Parteichef mit einer Vorliebe für Verkehrsthemen
Mit Christian Lindner hat Wissing einen Parteichef, der immer wieder direkt ins Verkehrsressort eingreift. Wissing hält das 9-Euro-Ticket für einen Riesenerfolg. Er könnte eingehen in die Geschichte als der Minister, der den jahrzehntelang vor sich hin gärenden deutschen Tarifdschungel trockengelegt hat. Anfang August zeigt er sich über einen Sprecher offen für eine Verlängerung des 9-Euro-Tickets. Lindner kassiert den Vorstoß als Bundesfinanzminister umgehend wieder ein: Das sei nicht finanzierbar. Und da kommt der selbstdisziplinierte Wissing zum Vorschein: Kein Wort mehr dazu.
Der eingeschnürte Volker Wissing vorm gelben Elektro-Bus in Berlin fordert die Bundesländer auf, einen Vorschlag für ein finanzierbares Ticket vorzulegen. Mit dem könnte auch Lindner leben. Während die Länder klar machen, dass der Bund das Ticket vollständig übernehmen müsse. Könnte sein, dass die historische Chance vorerst abgeräumt ist.
Wissing kann austeilen, man muss nur genau hinhören
Charakterlich scheinen der Richter und ehemalige Staatsanwalt Wissing und der Politikwissenschaftler Lindner recht unterschiedlich zu sein. Christian Lindner tritt breitschultrig auf, gönnt sich emotionale Ausbrüche wie den Vorwurf, das 9-Euro-Ticket fördere "Gratismentalität" und sei eher ein Ding von Linksradikalen. Wissing wirkt neben ihm hölzern. Er wägt seine Worte nach juristischer Korrektheit. Aber Wissing wirkt bescheiden. Er wird nicht laut und kanzelt nicht ab.
Und wenn er austeilt, muss man sehr genau hinhören, um es nicht zu überhören. So beim Festakt zur Übergabe des Verkehrsministeriums von Scheuer an Wissing. Vorgänger Andreas Scheuer (CSU) spricht lange über Ungerechtigkeiten, die ihm widerfahren seien, erzählt über die eigenen Verdienste. Der neue Bundesverkehrsminister Wissing spricht im Anschluss: Ein Regierungswechsel sei ein sehr würdiger Akt in der Demokratie. "Er kann eine große Ästhetik haben." Wissing betont das "Kann". Um dann den Musikern des Festakts zu danken. Sie hätten sehr dazu beigetragen.
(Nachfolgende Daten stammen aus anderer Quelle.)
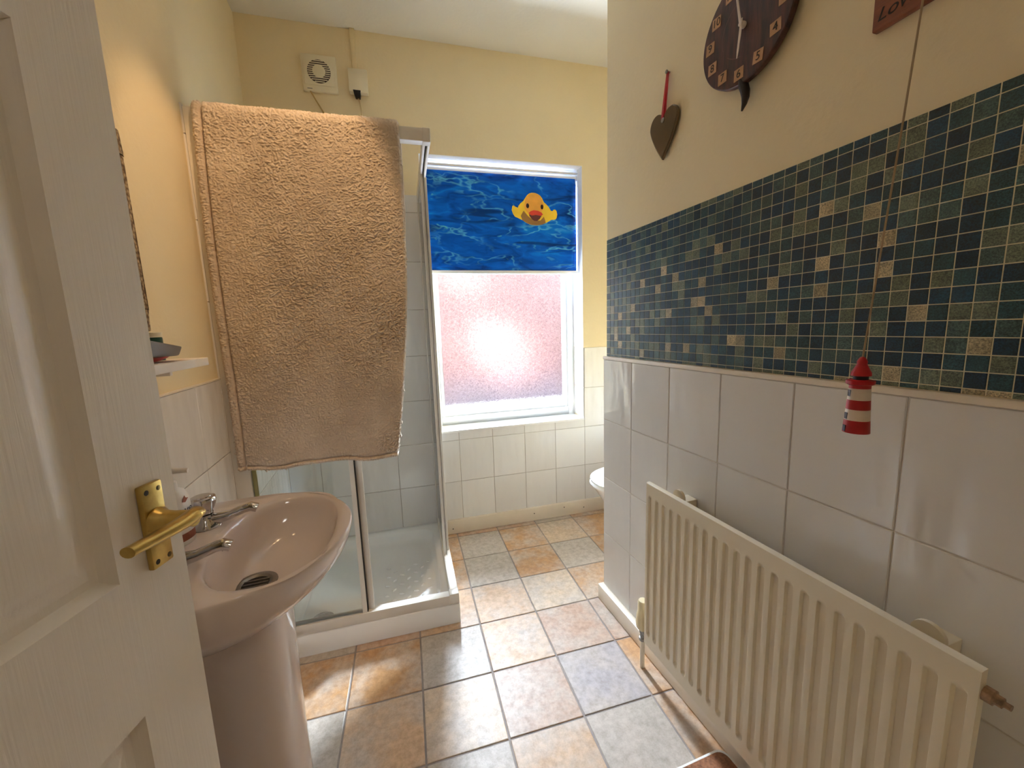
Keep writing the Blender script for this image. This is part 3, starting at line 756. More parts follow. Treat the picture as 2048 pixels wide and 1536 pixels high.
# ------------------------------------------------------------------ shower enclosure
en = thing('shower_enclosure', SP(-0.37, 0.0, TRH), 'white framed corner entry shower enclosure with both sliding glass doors open', 'shower enclosure')
def sbox(mb, a0, a1, b0, b1, z0, z1):
    p = [SP(a0,b0,z0),SP(a1,b0,z0),SP(a1,b1,z0),SP(a0,b1,z0),SP(a0,b0,z1),SP(a1,b0,z1),SP(a1,b1,z1),SP(a0,b1,z1)]
    for q in p:
        if q.x < XL+0.0005: q.x = XL+0.0005
    mb.hexa(p); return mb
ZB, ZT0, ZT1 = TRH+0.001, 1.853, 1.896
ub = 0.745
def prt(name, mat, *boxes, bevel=0.0015, parent=en):
    mb = MB()
    for b in boxes: sbox(mb, *b)
    return mb.build(name, mat, parent, bevel=bevel)
# front side
prt('wall_post', M['alu'], (-0.742, -0.690, 0.004, 0.034, ZB, ZT1))
prt('seal_strip', M['seal'], (-0.689, -0.676, 0.015, 0.022, ZB+0.04, ZT0))
prt('top_rail', M['alu'], (-0.690, -0.030, 0.002, 0.036, ZT0, ZT1))
prt('bottom_rail', M['alu'], (-0.690, -0.030, 0.002, 0.036, ZB, ZB+0.040))
dr = prt('fixed_panel', M['glass'], (-0.690, -0.366, 0.010, 0.0155, ZB+0.036, ZT0+0.004), bevel=0)
prt('panel_stile', M['alu'], (-0.374, -0.357, 0.006, 0.020, ZB+0.036, ZT0+0.004), parent=dr)
prt('gasket', M['dark_gap'], (-0.357, -0.3535, 0.008, 0.024, ZB+0.036, ZT0+0.004), parent=dr, bevel=0)
dr = prt('sliding_door', M['glass'], (-0.690, -0.350, 0.0255, 0.031, ZB+0.036, ZT0+0.004), bevel=0)
prt('door_stile', M['alu'], (-0.3535, -0.332, 0.021, 0.035, ZB+0.036, ZT0+0.004), parent=dr)
# side towards the room
prt('wall_post', M['alu'], (-0.034, -0.004, 0.690, ub, ZB, ZT1))
prt('top_rail', M['alu'], (-0.035, -0.026, 0.036, 0.690, ZT0, ZT1), (-0.018, -0.009, 0.036, 0.690, ZT0, ZT1), (-0.026, -0.018, 0.036, 0.690, ZT1-0.008, ZT1))
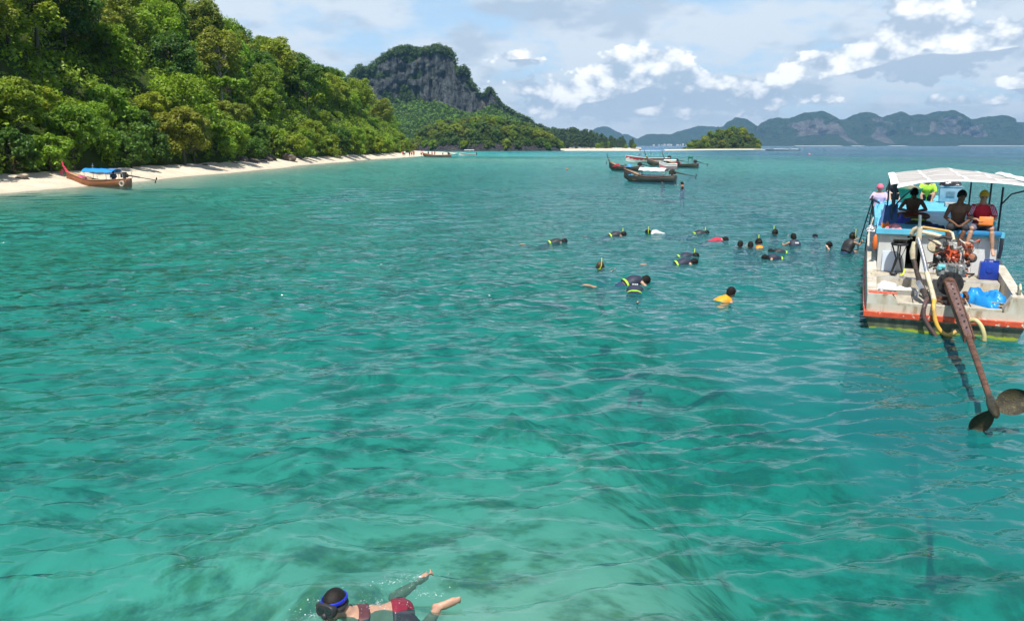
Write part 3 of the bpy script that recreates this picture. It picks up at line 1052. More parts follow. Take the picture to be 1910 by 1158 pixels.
def build_rock():
    Y = 900.0
    sky = [(560, 200), (600, 180), (645, 153), (655, 142), (668, 127), (690, 121), (704, 114), (716, 102), (735, 91), (760, 88), (785, 91), (806, 87), (830, 89), (841, 93),
           (847, 101), (850, 113), (853, 127), (866, 129), (874, 136), (878, 149), (881, 160), (889, 166), (894, 180), (903, 182), (910, 171), (916, 170), (924, 182), (934, 193),
           (948, 204), (966, 217), (988, 229), (1014, 241), (1044, 262), (1056, 271)]
    tal = [(560, 225), (640, 218), (690, 206), (730, 196), (770, 190), (800, 190), (830, 194), (850, 200), (872, 212), (885, 216), (895, 206), (905, 203), (920, 196), (930, 206), (948, 213), (990, 236), (1056, 272)]
    n = 300
    xs, H = prof_x(sky, Y, n)
    _, T = prof_x(tal, Y, n)
    T = np.interp(xs, _, T)
    T = np.minimum(np.maximum(T, 0.5), H - 1.0)
    H = H + 2.0 * fbm(xs * 0.12, 0 * xs, seed=71, octv=3)
    Cz = T + (H - T) * np.where(xs < at_y(700, 0, Y)[0], 0.80, 0.87)     # top of the bare cliff
    rows, veg = [], []
    nt, nc, nk, nb = 26, 60, 22, 14
    flute = lambda z: 15.0 * np.abs(vnoise(xs * 0.058, z * 0.006, 0, 72)) + 7.0 * np.abs(vnoise(xs * 0.15, z * 0.012, 0, 73)) + 3.0 * np.abs(vnoise(xs * 0.36, z * 0.03, 0, 70)) + 2.4 * fbm(xs * 0.30, z * 0.12, seed=74, octv=3)
    for k in range(nt):      # wooded slope below
        f = k / nt
        z = T * f
        y = Y - 18 - (T - z) * 1.35 + 4 * fbm(xs * 0.05, z * 0.05, seed=75, octv=3)
        rows.append((xs, y, z + 2.0 * fbm(xs * 0.09, y * 0.09, seed=76, octv=3) * f))
        veg.append(np.ones(n))
    for k in range(nc):      # cliff
        f = k / nc
        z = T + (Cz - T) * f
        led = vnoise(xs * 0.045, z * 0.075, 0, 77) + 0.5 * vnoise(xs * 0.12, z * 0.16, 0, 78)
        y = Y - 18 + flute(z) + f * 5 + 2.2 * sstep(0.15, 0.5, led)
        rows.append((xs, y, z))
        veg.append(np.clip(0.12 + 0.75 * led + 0.5 * sstep(0.90, 1.0, f) + 0.4 * sstep(0.08, 0.0, f) + 0.35 * sstep(at_y(895, 0, Y)[0], at_y(940, 0, Y)[0], xs), 0, 1))
    for k in range(nk):      # wooded cap
        f = k / (nk - 1)
        z = Cz + (H - Cz) * math.sin(f * math.pi / 2)
        y = Y - 13 + flute(z) * (1 - 0.6 * f) + (H - Cz) * (1 - math.cos(f * math.pi / 2)) * 1.3
        rows.append((xs, y, z))
        veg.append(np.clip(0.75 + 0.4 * vnoise(xs * 0.1, z * 0.1, 0, 79) + f, 0, 1))
    for k in range(1, nb):   # far side
        f = k / (nb - 1)
        y = rows[nt + nc + nk - 1][1] + f * 90
        rows.append((xs, y, H * (1 - f ** 2)))
        veg.append(np.ones(n))
    V = np.array([np.stack(np.broadcast_arrays(*q), 1) for q in rows])
    veg = np.array(veg)
    m = rock_veg_material('limestone_cliff', (0.035, 0.075, 0.020), (0.065, 0.12, 0.03), ((0.165, 0.185, 0.19), (0.04, 0.047, 0.052)), 0.045, (0.26, 0.22, 0.17))
    o = link('limestone_rock_hill', np_mesh('limestone_rock_hill', V.reshape(-1, 3), grid_faces(n, len(V)), True, dict(veg=veg.ravel())), m)
    tag(o, 'tall grey limestone rock with sheer cliffs behind the headland', None, None, 'structure')
    # woods on it: too far to tell one tree from the next
    r = np.random.default_rng(8)
    nv = veg.shape[0]
    w = veg[:nt + nc + nk + 2] > 0.62
    idx = np.argwhere(w)
    sel = idx[r.choice(len(idx), 6800, replace=True)]
    P = V[sel[:, 0], sel[:, 1]] + r.normal(0, 0.8, (len(sel), 3))
    onrock = (sel[:, 0] >= nt) & (sel[:, 0] < nt + nc)
    rad = np.where(onrock, r.uniform(0.7, 1.5, len(sel)), r.uniform(1.0, 2.3, len(sel)))
    P[:, 2] += rad * 0.4
    cap = sel[:, 0] >= nt
    stuff_foliage('rock_woods', P[cap], rad[cap], 16, 0.65, leaf_mat('foliage_rock_top', [(0.065, 0.12, 0.026), (0.08, 0.14, 0.028)], 0.2), 'dark scrub and trees on the cap and ledges of the limestone rock', r)
    stuff_foliage('slope_woods', P[~cap], rad[~cap], 17, 0.65, leaf_mat('foliage_rock_slope', [(0.12, 0.24, 0.035), (0.14, 0.26, 0.035)], 0.25), 'bright green woods on the slope below the limestone cliffs', r)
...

Wissing wird nicht immer deutlich
Volker Wissing spricht gerne über den Wert der Freiheit, scheint aber mit seiner zurückhaltenden, leisen Art derzeit nur bedingt in eine Partei zu passen. Die FDP gibt sich alle Mühe, nach Wahlniederlagen in Schleswig-Holstein und Nordrhein-Westfalen in diesem Jahr zumindest in Niedersachsen im Oktober zu punkten, und ist deshalb laut, wo es geht. FDP-Parteichef Lindner braucht einen Erfolg und hofft, ihn auch über verkehrspolitische Themen zu erreichen.
Wissing wirkt eingezwängt zwischen dem, was Lindner für finanzierbar hält und dem, was aus seiner Sicht nötig wäre. Was das ist, zeigt sich beim 9-Euro-Ticket: ein deutschlandweit gültiges Ticket. An anderen Stellen behält Wissing es für sich. Diszipliniert und lächelnd.